Pero me pregunto si M. J. habrá venido cuando yo no estaba y se llevó el gato a Bélgica, o tal vez, queriendo hacerme más grato el fin de semana, envió a alguien a quien le habría dejado la llave para que se lo llevara. O tal vez se lo llevó o se lo llevaron por orden suya para castigarme por mis deseos en contra del gato o tal vez M. J. quiso divertirse —no debo olvidar su leve sadismo— sabiendo que no podré estar tranquila hasta el lunes y que este fin de semana será un infierno pues me espera la cólera o la risa de M. J. o la posibilidad del bosque oscurísimo o, lo que es peor que todo, lo que me pasa ahora: imaginar al gato llorando en el bosque, hambriento y temeroso y no sabiendo cómo volver al calor, al hogar —hogar que es de él y no mío.

(Alejandra Pizarnik)

Hacemos algo que nos encanta. Ella se tira de costadito y yo me coloco encima de ella, con la oreja suavemente apoyada sobre su pancita negra. ¡Qué suavecita es! Ella ronronea y yo cierro los ojos, escucho y me dejo llevar. Ese pequeño ritual que supimos construir nos llena de placer, creo, a las dos. Yo me desarmo, ella no sé (estimo que sí, de lo contrario, sé que no tendría ningún problema en levantarse e irse tranquila a seguir haciendo el resto de sus actividades diarias). Ese motorcito encendido es para mí una invitación a viajar. Es una frecuencia que se me cuela profundamente en el cuerpo como un lenguaje rítmico que todavía no logro descifrar pero que me permite trazar una conexión con ella y me desborda de satisfacción.

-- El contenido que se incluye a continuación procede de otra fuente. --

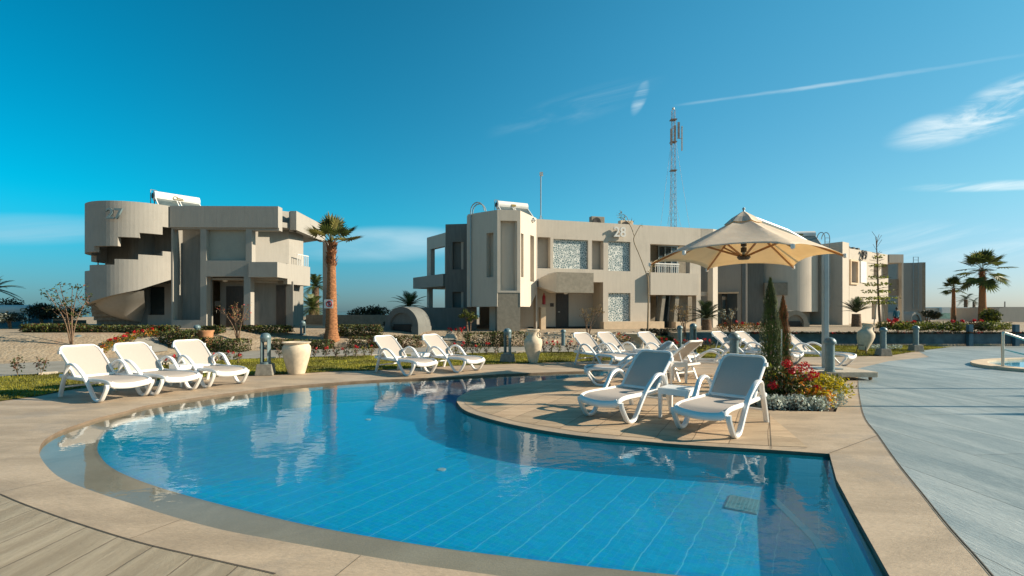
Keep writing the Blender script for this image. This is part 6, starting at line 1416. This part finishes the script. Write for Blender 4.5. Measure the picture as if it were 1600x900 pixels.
# ------------------------------------------------------------------ flowers along the path
def rose(label, px, py, h=.38, terrain=False, red=2, grp='small rose bushes along the path', lf=(hedge_g, hedge_r), w_=.16):
    x, y, z = tg(px, py) if terrain else (*gp(px, py), 0.02); t = thing('rose_bush', label, 'rose bush', (x, y, z), 0, grp); mb = MB()
    for k in range(4): a = rnd.uniform(0, 6.28); mb.tube([(0, 0, 0), (w_ * .7 * math.cos(a), w_ * .7 * math.sin(a), h * rnd.uniform(.7, 1))], .006, 4)
    mb.build('stem', bark, t); mb = MB(); cloud(mb, (0, 0, h * .55), (w_, w_, h * .42), int(70 * (w_ / .16) ** 1.7), .075 + .02 * (w_ > .3), 'ell', ((0, .7), (1, .3))); mb.build('foliage', [lime_l if rnd.random() < .4 else lf[0], lf[1]], t)
    if red:
        mb = MB()
        for k in range(red): a = rnd.uniform(0, 6.28); cloud(mb, (w_ * .7 * math.cos(a), w_ * .7 * math.sin(a) - .05, h * rnd.uniform(.7, 1.05)), (.05 + .12 * max(0, w_ - .16), .05 + .1 * max(0, w_ - .16), .045 + .1 * max(0, w_ - .16)), 26 if w_ < .2 else 50, .06 + .08 * max(0, w_ - .16))
        mb.build('blossom', red_f, t)
    return t
for k, px_ in enumerate((28, 64)): rose(('left', 'right')[k] + ' one of two leafy seedling rose bushes on the lawn edge at far left', px_, 588, .5, red=0, grp='young rose bushes at far left')
for k, px_ in enumerate((262, 280, 333, 352, 372)): rose(ORD[k] + ' of the rose bushes on the path edge behind the left loungers', px_, 577 - (px_ - 262) * .08, .36, red=1 if k % 2 else 2, grp='rose bushes behind the left loungers')
for k, px_ in enumerate((437, 491, 508, 525, 541, 555, 568, 580)): rose(ORD[k] + ' of the small rose bushes between bellied urn and middle loungers', px_, 561 - (px_ - 437) * .02, .40, red=k % 3, grp='rose bushes right of the bellied urn')
for k, px_ in enumerate((712, 726, 738, 748, 760, 776)): rose(ORD[k] + ' of the rose bushes on the lawn edge left of the amphora', px_, 555, .42, red=(k + 1) % 3, grp='rose bushes left of the amphora')
for k, px_ in enumerate((850, 861, 873, 888, 898, 952)): rose(ORD[k] + ' of the rose bushes on the lawn edge right of the amphora', px_, 552, .42, red=1 + k % 2, grp='rose bushes right of the amphora')
for k, px_ in enumerate((1036, 1058, 1072, 1078, 1092, 1100, 1112)): rose(ORD[k] + ' of the red rose bushes around the arched bollard behind the peninsula', px_, 551, .5, red=3, grp='rose bushes around the arched bollard')
for k, (px_, py_) in enumerate([(150, 562), (158, 556), (168, 549), (176, 544), (186, 540), (196, 537), (205, 534), (222, 531), (234, 529), (243, 527)]): rose(ORD[k] + ' of the orange red flower clumps edging the side path', px_, py_, .38, True, 1 + k % 2, 'flower clumps along the side path', (lime_l, orange_l), .24)
for k, (px_, py_) in enumerate([(702, 530), (716, 529), (725, 531)]): rose(ORD[k] + ' of the red plants by the young tree left of the tower', px_, py_, .55, True, 4, 'red plants near the young tree')
for k in range(8): px_ = 955 + k * 7; rose(ORD[k] + ' of the flower clumps on the bank near the planter bowl', px_, 536 - (k % 3) * 2, .35, True, 1 + k % 2, 'flower clumps behind the planter bowl', (lime_l, orange_l))
for k in range(6): px_ = 1128 + k * 12; rose(ORD[k] + ' of the flowering plants before the annex under the parasol', px_, 523, .5, True, k % 3, 'flowering plants before the annex', (hedge_g, orange_l), .3)
for k in range(22): px_ = 1392 + k * 8.2; x = xa(px_, 23.2); t = rose(ORD[k] + ' of the flowering plants on top of the right retaining wall', px_, 500, .55, False, (2 if px_ < 1440 else (1 if k % 4 == 0 else 0)), 'flowering plants on the right retaining wall', (hedge_r if k % 2 else hedge_g, hedge_g), .5); t.location = (x, 23.0 + rnd.uniform(-.3, .6), .58)
for k in range(30):       # trailing plants over the wall
    px_ = 1180 + k * 14.5; x = xa(px_, 22.15); t = thing('trailing_plant', ORD[k] + ' of the dark plants trailing over the blue grey retaining wall', 'plant', (x, 22.18, .6), 0, 'trailing plants over the retaining wall'); mb = MB(); cloud(mb, (0, -.05, -.25), (rnd.uniform(.25, .5), .09, .34), 260, .1, 'ell', ((0, .8), (1, .2))); mb.build('foliage', [dark_g, red_f if k % 4 == 0 else hedge_r], t)
for k in range(5): px_ = 1362 + k * 10; x, y = gp(px_, 546); t = MB(); cloud(t, (x, y, .1), (.22, .2, .12), 90, .07); o = t.build('white_flower', silver_l); tag(o, ORD[k] + ' of the white flower clumps on the lawn by the right bollards', 'flower', 'white flower clumps on the right lawn')
rr = MB()
for _ in range(520):
    px_ = rnd.choice([rnd.uniform(0, 130), rnd.uniform(540, 780), rnd.uniform(850, 1000)]); x = xa(px_, 20); y = Fy(xa(px_, 20)) + rnd.uniform(.0, 1.6); x = xa(px_, y); s_ = rnd.uniform(.025, .09); M = Matrix.Translation((x, y, th(x, y))) @ Matrix.Rotation(rnd.uniform(0, 3), 4, 'Z') @ Matrix.Rotation(rnd.uniform(-.4, .4), 4, 'X')
    rr.box(-s_, s_, -s_ * .7, s_ * .7, -s_ * .5, s_ * .45, M)
tag(rr.build('rubble_stones', stone), 'scattered pale rubble stones along the garden bank', 'stones', kind='stuff')
x, y, z = tg(704, 529); mb = MB(); mb.hexa([(-.35, -.3, -.05), (.35, -.3, -.05), (.35, .3, -.05), (-.35, .3, -.05)], [(-.06, -.05, .36), (.03, -.05, .38), (.03, .05, .38), (-.06, .05, .36)]); o = mb.build('boulder', stone); o.location = (x, y, z); tag(o, 'pointed pale boulder beside the red flowers left of building 28', 'boulder')
# ------------------------------------------------------------------ person
d = 30.; t = thing('person', 'person in a teal top and dark trousers standing with back turned before building 29', 'person', (xa(1401, d), d, .6)); hp_ = (za(481, d) - .6)
sc_ = hp_ / 1.72 if hp_ > .8 else 1.0
def skin(name, joints, edges, m, par, sub=2):
    me = bpy.data.meshes.new(name); me.from_pydata([j[0] for j in joints], edges, []); o = bpy.data.objects.new(name, me); C.objects.link(o); o.parent = par; me.materials.append(m)
    sk = o.modifiers.new('skin', 'SKIN'); 
    for i, j in enumerate(joints): me.skin_vertices[0].data[i].radius = (j[1], j[1] * (j[2] if len(j) > 2 else 1))
    me.skin_vertices[0].data[0].use_root = True; sk.use_smooth_shade = True
    s_ = o.modifiers.new('sub', 'SUBSURF'); s_.levels = sub; s_.render_levels = sub; return o
J = [((0, 0, .95), .14, .75), ((0, 0, 1.15), .125, .75), ((0, 0, 1.38), .15, .7), ((0, 0, 1.50), .055), ((0, 0, 1.60), .085), ((0, 0, 1.70), .075),
     ((-.09, 0, .88), .09), ((-.10, .02, .48), .06), ((-.10, 0, .08), .042), ((-.11, -.0 + .12, .03), .035), ((.09, 0, .88), .09), ((.10, -.02, .48), .06), ((.11, 0, .08), .042), ((.12, .12, .03), .035),
     ((-.20, 0, 1.42), .05), ((-.25, .02, 1.14), .04), ((-.22, .10, .92), .03), ((-.21, .13, .83), .028), ((.20, 0, 1.42), .05), ((.25, .02, 1.14), .04), ((.22, .10, .92), .03), ((.21, .13, .83), .028)]
E = [(0, 1), (1, 2), (2, 3), (3, 4), (4, 5), (0, 6), (6, 7), (7, 8), (8, 9), (0, 10), (10, 11), (11, 12), (12, 13), (2, 14), (14, 15), (15, 16), (16, 17), (2, 18), (18, 19), (19, 20), (20, 21)]
skin('body', J, E, skin_m, t)
J2 = [((0, 0, .98), .165, .78), ((0, 0, 1.18), .145, .8), ((0, 0, 1.38), .17, .75), ((0, 0, 1.46), .08), ((-.20, 0, 1.42), .065), ((-.25, .02, 1.16), .055), ((-.225, .09, .95), .045), ((.20, 0, 1.42), .065), ((.25, .02, 1.16), .055), ((.225, .09, .95), .045), ((0, 0, .85), .165, .78)]
skin('shirt', J2, [(0, 1), (1, 2), (2, 3), (2, 4), (4, 5), (5, 6), (2, 7), (7, 8), (8, 9), (0, 10)], teal_cloth, t)
J3 = [((0, 0, .93), .15, .8), ((-.09, 0, .85), .105), ((-.10, .02, .48), .078), ((-.10, 0, .10), .06), ((.09, 0, .85), .105), ((.10, -.02, .48), .078), ((.11, 0, .10), .06)]
skin('trousers', J3, [(0, 1), (1, 2), (2, 3), (0, 4), (4, 5), (5, 6)], dark_cloth, t)
MB().lathe([(0, -.10), (.07, -.08), (.098, 0), (.09, .07), (.05, .11), (0, .12)], 14, Matrix.Translation((0, -.012, 1.66))).build('hair', hair_m, t, smooth=True)
t.scale = (sc_, sc_, sc_)
# ------------------------------------------------------------------ street lamps, closed parasols and palms outside the right frame edge that cast shadows
def lamp_post(label, x, y, h):
    t = thing('lamp_post', label, 'lamp post', (x, y, 0), 0, 'lamp posts east of the terrace'); MB().tube([(0, 0, 0), (0, 0, h - .3)], [.05, .035], 8).build('pole', grey_al, t); MB().lathe([(0, 0), (.12, .02), (.16, .18), (.05, .3), (0, .3)], 14, Matrix.Translation((0, 0, h - .32))).build('lantern', white_paint, t, smooth=True)
lamp_post('lamp post out of frame at the right, nearer', 10.2, 8.05, 5.6); lamp_post('lamp post out of frame at the right, farther', 13.5, 9.9, 4.9)
for k, (x, y, lb_) in enumerate([(12.2, 7.4, 'closed parasol out of frame at the right, nearer'), (14.2, 9.0, 'closed parasol out of frame at the right, farther')]):
    t = thing('closed_parasol', lb_, 'parasol', (x, y, 0), 0, 'closed parasols east of the terrace'); MB().tube([(0, 0, 0), (0, 0, 2.7)], .025, 8).build('pole', grey_al, t); MB().lathe([(.09, .95), (.2, 1.05), (.15, 1.6), (.08, 2.3), (0.01, 2.6)], 12).build('canopy', canvas, t, smooth=True)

Cuando siento a la negra ronronear debajo de mi oreja o sobre mi panza en las madrugadas de invierno, sé que todo va a estar bien. Al final de todo, las cosas no eran tan graves ni tan difíciles como me parecían apenas unas horas atrás. La musiquita emanada por ella nos conecta y me permite pensar aunque sea por los instantes que dure ese pequeño placer que el mundo es un lugar menos hostil y más amoroso. Que hay esperanza. Entonces extremo los cuidados: intento no moverme mucho, respirar demasiado fuerte y soplarle sin querer un vientito en la oreja, o toser, no vaya a ser cosa que la moleste y la impulse a interrumpir este momento de amor y placer entre las dos.

Esos años felices e irrecuperables en los que uno aprende, si aprende algo, que los gatos nos traen a domicilio el misterio de la creación. Chandler les atribuía toda la sabiduría y creía que provocaban la explosión creadora. Un día le pidieron que hablara de Philip Marlowe y prefirió que fuera Taki la que lo hiciera por él. Pretendía que era la gata quien escribía sus novelas bien entrada la noche. A mí suele pasarme algo parecido.

Richard Matheson perdió todo; la casa, los muebles y los premios, pero alcanzó a salvar lo esencial: esa mirada que lo sostiene por las noches, cuando la palabra no viene y la novela no avanza. Esa mirada que nos atornilla al sillón, ese ronroneo que precede a la llegada del diablo.

(Osvaldo Soriano)

Los mimos son un momento de placer, pero se trata de un placer reglado. Muchos gatitos deciden que la panza está prohibida como espacio de mimo. Las patitas también. La barbilla y la cola, bueno, depende de la confianza que se tenga en el humano mimante. Estaría en principio permitido el lomo (con cuidado de no hacerlo a contrapelo, irse hacia las zonas prohibidas o sostener la caricia durante demasiado tiempo) y una parte de la cabecita. Las orejas, dependen. La nariz también. Las zonas que se pueden tocar y las que están prohibidas no son estáticas, sino que generalmente van variando al mismo ritmo de crecimiento o (de decrecimiento) de la confianza humano-gato.

“¡Qué animales complejos son!”, dijo una persona alguna vez al ser iluminada en las reglas del tocar. Encuentro en este un razonamiento completamente acertado. No como algo negativo, sino como lo que es: quien quiera vincularse con un gatito debe saber que hay reglas y que estas no se negocian. Pueden ir flexibilizándose un poco con el tiempo, sí, claro, pero ellas no desaparecen nunca y el vínculo estará siempre signado por una serie de “sís” y otro conjunto de “nos”.

¿Será por esto de que “son complicados” que los y las intelectuales se han mostrado históricamente fascinados por ellos? Mientras digo esto, pienso en el enorme lugar que han ocupado los felinos domésticos en la obra artística y literaria de muchos intelectuales célebres a lo largo de la historia humana. También mientras digo esto, acaricio con incondicional amor y profundo respeto el suave lomo de la negra que duerme retorcida a mi lado.

A mí un gato me trajo la solución para Triste, solitario y final. Un negro de mirada contundente, muy parecido a Taki, la gata de Chandler. Otro, el negro Veni, me acompañó en el exilio y murió en Buenos Aires. (...) Viví con una chica alérgica a los gatos y al poco tiempo nos separamos. (...) Para sentirme más seguro de mí mismo puse un gato negro al comienzo y uno colorado al final de Una sombra ya pronto serás. Para decirlo mal y pronto: hay gatos en todas mis novelas. Soy uno de ellos, perezoso y distante. Aunque nunca aprendí la sutileza de la especie. Ahora mismo, una de mis gatas se lava las manos acostada sobre el teclado y tengo que apartarla con suavidad para seguir escribiendo.